Tuesday 30 May 2017

 

Loanership vs. Ownership - towards sustainable economics through commons "ownership"


Author Peter Barnes is a proponent of the world's commons [plural]. To make his point that there is much (in fact arguably all) of our world that is just given and so not any individual's or group's property he entitled one of his books "Who Owns the Sky?" Obviously to ask the question this way is to answer it: nobody. Barnes concludes that it is for this reason (non-ownership) that we have been so profligate with nature since the industrial revolution. What was once seemingly infinite is now becoming scarce and finite, with species disappearing and glaciers melting.


As a businessperson Barnes' solution to this problem is to charge for the "use"/ misuse of the sky, something akin to a carbon tax on atmospheric use/pollution. Whatever the logistical difficulties this is an appealing suggestion. But it is inadequate to its ambition because it essentially risks reducing essentials like the sky to tradeable commodities and thus fails what we may call the philosophical test. The sky is not a commodity; if we think it is we can trade it away. A better answer and one that imposes a barrier on misuse is that the sky, indeed the whole universe is a common trust. As such exchange is an inappropriate way of regulating its use. Neither the use-, nor the exchange-, value of the sky or rivers or forests can, or should be, quantified. A better model for their economic role is that of the commons. Once intentionally  allocated to the garage-bin of history by "non-commoners" the commons is back in popular discourse for a good reason: the fragility of our eco-system.
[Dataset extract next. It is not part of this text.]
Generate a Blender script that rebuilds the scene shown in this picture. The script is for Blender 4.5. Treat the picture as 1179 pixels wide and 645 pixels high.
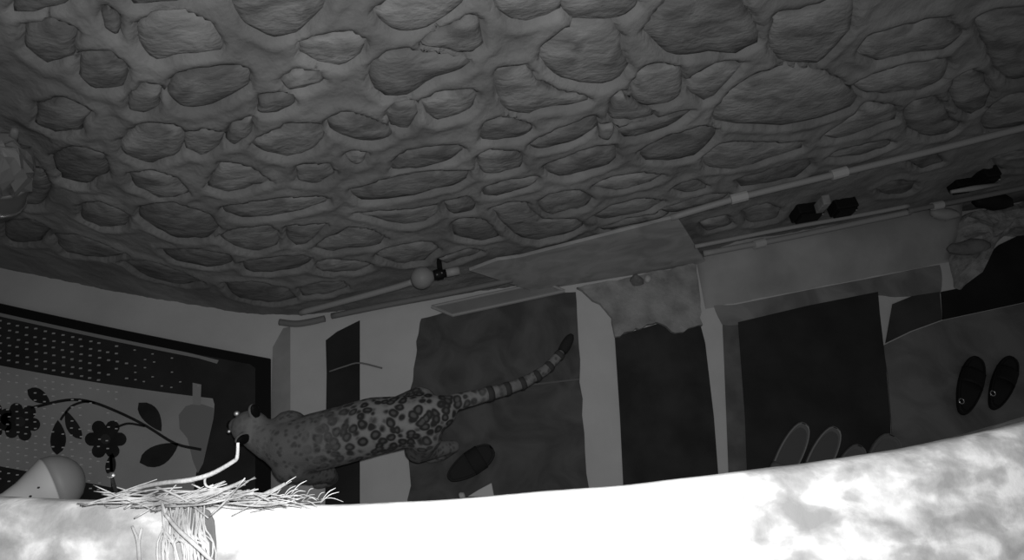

A better economic concept for our "use" of the common earth than that of the commodity the loan. The world and all therein must be seen as a temporary loan which, as in a library it is. It is our responsibility to return it as un-reduced as possible.

In fact the largely informal social contract of the loan/trust is the key concept that has historically restrained us from destroying what we cannot live without. Inscribed in indigenous beliefs it was rejected by western economics. Time to re-learn it, if indeed there still is time. We have to learn to loan more and restrain the habit of ownership that was normalized when the agricultural commons were enclosed in the 18th century. If what is in the world is becoming scarce then, as Barnes and Nobel prize-winner Elinor Ostrom understood, the commons model of universal group ownership must be championed if we are to survive as a species. And to achieve this we must loan more and own less, in that ownership is a form of separation of something that is integral - the earth.

Extending commons of various forms is the challenge of the 21st century. Unless we do this we are doomed, socially and existentially. We must loan or, in the term used by libraries we must circulate what we have instead of consuming it. In so doing we will be closer to nature as circulation is what nature does. And before the predictable response of "get real" to this principle is heard the reality is that in fact the new economics is already happening in several places, including Mondragon and Chiappas, and with the library model being extended in recent years to knowledge (influenced by the success of the Internet) and material items like seeds, cars, bikes and tools. Will it be long before we are impressing our neighbours by how much we loan rather than how much we own. For survival's sake it must be sooner rather than later.

As for Barnes' book you can buy it from our worker co-op (much better than corporate predator Amazon) . But much better than owning of course is borrowing it from your local branch of the Toronto Public Library.